When it comes to what your children eat for lunch at school, start by getting the school lunch menu for your children's school. Cafeterias may have them posted, the food service director at your school may have menu schedules printed and ready to give out. These days, most school districts post menu schedules weeks and months ahead of time on their web sites.
You should talk to your child about what's on the menu, what they like and don't like to eat. If you see highly processed foods, like pizza, on the menu. You may want to suggest to your child that would be a good day to get a salad, instead. Or consider giving your child a pack lunch for that day, so they have another option.
Steering your child to put more value in raw fresh fruits and vegetables can help as well. Don't be afraid to talk to your child about what they're eating both at home and at school. As schools around the country try to make fresh, raw foods more attractive, you can re-enforce that important lesson at home, by making more fresh fruits available for snacking and as part of your family meals.

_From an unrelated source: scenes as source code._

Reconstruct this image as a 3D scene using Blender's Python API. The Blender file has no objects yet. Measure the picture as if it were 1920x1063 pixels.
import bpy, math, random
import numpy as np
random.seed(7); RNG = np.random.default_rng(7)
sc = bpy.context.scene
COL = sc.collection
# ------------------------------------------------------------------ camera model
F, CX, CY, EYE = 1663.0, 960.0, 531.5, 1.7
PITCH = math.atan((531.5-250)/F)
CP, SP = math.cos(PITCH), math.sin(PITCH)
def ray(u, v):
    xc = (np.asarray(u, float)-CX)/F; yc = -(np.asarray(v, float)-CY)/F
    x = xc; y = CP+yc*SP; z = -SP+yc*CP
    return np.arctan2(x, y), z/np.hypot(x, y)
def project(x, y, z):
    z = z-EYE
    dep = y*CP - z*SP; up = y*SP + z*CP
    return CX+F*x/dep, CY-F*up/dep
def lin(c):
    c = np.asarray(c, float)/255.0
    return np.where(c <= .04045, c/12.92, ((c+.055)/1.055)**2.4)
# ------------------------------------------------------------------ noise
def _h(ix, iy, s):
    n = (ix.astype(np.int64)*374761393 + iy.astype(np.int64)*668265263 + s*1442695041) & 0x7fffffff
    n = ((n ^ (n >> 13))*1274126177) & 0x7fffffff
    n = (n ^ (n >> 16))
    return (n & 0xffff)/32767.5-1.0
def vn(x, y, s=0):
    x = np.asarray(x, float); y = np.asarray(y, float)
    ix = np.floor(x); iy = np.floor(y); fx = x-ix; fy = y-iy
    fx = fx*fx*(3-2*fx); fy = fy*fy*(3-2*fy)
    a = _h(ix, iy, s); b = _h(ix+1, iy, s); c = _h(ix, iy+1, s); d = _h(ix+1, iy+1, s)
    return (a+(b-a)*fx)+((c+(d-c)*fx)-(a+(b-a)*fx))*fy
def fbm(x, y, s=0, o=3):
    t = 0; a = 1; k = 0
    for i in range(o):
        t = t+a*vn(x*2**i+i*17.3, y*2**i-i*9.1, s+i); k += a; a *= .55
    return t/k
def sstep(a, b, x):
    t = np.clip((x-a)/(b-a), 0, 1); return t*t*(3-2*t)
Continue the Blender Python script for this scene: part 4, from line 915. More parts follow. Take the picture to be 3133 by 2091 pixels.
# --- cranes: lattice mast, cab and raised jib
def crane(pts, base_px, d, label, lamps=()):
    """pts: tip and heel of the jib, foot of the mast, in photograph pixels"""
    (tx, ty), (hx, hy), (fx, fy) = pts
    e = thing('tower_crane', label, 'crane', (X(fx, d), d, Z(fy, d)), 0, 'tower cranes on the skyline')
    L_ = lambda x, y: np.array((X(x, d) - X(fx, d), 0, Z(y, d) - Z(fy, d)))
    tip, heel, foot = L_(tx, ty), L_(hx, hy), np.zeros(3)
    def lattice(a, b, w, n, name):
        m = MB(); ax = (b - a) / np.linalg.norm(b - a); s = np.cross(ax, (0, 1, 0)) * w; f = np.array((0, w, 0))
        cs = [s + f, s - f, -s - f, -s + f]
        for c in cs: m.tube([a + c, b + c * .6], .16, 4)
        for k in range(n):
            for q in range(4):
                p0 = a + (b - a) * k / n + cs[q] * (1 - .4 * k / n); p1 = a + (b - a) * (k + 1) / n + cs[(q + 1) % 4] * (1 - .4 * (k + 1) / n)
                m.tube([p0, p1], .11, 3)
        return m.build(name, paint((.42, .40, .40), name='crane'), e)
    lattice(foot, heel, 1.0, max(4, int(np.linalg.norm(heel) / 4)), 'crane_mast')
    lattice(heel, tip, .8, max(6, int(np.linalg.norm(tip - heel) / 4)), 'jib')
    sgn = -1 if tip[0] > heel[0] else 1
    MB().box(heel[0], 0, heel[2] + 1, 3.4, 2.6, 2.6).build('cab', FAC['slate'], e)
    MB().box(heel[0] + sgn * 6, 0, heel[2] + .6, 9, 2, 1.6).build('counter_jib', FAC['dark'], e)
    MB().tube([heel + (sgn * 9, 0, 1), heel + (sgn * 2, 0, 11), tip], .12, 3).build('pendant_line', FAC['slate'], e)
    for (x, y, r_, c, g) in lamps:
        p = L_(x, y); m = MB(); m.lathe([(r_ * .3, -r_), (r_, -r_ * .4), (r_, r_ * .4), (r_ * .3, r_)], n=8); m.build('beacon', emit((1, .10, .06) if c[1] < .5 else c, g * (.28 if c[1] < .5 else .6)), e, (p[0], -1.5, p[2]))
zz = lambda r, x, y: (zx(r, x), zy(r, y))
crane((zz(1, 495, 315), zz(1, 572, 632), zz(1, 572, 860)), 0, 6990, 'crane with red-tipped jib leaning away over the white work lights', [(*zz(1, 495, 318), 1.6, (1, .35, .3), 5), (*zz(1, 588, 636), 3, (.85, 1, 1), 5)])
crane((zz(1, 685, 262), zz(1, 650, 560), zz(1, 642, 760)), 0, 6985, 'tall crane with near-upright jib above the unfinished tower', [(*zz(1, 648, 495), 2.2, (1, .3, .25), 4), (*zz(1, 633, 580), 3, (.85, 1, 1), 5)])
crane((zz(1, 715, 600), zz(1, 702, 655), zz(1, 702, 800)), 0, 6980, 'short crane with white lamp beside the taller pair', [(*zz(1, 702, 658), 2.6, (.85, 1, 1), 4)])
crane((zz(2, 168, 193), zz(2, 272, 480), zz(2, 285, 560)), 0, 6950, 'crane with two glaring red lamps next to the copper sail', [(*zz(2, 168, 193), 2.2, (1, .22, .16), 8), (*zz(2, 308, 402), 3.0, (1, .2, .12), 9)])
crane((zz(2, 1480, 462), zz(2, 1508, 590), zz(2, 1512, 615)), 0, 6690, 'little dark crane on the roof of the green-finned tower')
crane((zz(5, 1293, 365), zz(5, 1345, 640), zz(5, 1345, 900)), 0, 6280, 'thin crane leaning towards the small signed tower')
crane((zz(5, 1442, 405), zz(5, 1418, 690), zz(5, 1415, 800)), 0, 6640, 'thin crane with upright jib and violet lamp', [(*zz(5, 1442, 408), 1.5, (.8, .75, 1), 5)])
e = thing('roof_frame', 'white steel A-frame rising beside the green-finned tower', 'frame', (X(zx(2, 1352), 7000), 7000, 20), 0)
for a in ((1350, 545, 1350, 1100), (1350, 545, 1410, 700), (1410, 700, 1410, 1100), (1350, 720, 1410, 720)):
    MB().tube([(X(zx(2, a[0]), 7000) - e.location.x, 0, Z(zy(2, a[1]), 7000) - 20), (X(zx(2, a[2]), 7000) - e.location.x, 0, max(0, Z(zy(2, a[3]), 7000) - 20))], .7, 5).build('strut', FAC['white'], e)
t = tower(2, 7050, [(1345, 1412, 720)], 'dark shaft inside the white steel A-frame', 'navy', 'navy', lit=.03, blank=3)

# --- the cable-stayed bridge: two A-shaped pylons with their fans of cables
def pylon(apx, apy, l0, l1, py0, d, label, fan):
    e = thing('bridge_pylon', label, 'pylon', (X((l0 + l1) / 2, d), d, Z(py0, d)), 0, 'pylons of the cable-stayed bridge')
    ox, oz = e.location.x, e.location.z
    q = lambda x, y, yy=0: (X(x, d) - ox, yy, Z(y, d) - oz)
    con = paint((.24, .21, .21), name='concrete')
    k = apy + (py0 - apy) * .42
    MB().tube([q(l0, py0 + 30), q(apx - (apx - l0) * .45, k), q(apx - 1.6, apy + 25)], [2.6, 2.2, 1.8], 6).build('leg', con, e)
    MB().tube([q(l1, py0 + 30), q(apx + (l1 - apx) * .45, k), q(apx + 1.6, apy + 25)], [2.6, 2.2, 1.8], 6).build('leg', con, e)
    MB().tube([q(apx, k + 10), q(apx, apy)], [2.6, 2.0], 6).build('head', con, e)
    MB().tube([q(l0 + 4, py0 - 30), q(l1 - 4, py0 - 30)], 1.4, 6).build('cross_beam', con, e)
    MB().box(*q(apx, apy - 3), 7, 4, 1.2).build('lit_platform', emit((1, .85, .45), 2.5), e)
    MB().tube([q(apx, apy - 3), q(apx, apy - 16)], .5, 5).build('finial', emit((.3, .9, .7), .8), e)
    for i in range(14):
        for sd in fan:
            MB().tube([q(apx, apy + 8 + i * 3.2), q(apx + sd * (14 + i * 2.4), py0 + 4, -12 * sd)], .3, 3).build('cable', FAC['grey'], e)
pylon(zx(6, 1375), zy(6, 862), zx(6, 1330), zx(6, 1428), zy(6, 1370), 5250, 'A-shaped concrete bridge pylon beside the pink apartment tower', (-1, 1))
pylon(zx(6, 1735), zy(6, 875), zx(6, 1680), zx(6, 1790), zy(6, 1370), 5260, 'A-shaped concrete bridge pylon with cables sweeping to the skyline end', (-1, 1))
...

The good news for parents trying to get their children to eat healthier, is that they'll soon be getting extra help and encouragement from First Lady Michelle Obama. She's been meeting with lawmakers, Cabinet members, and nutrition experts to come up with a national campaign to combat childhood obesity.
Mrs. Obama says she wants to help parents and schools craft some specific solutions, including revising federal child nutrition programs, including school lunches. Almost one-third of U.S. Children are overweight and 17 percent, in some surveys, are considered obese.
Meanwhile, President Obama's budget proposal includes an additional $1 billion a year for a decade to improve school lunch programs and the WIC program for low-income pregnant women. Some child nutrition advocates say they will push for even more money for nutrition programs. The Farm to School and Roots for Change groups say they plan on rallying a million American parents to press Congress and the Agriculture Department to allocate at least $1 more per school lunch, so cafeterias can offer more fresh fruits and vegetables and do more cooking from scratch.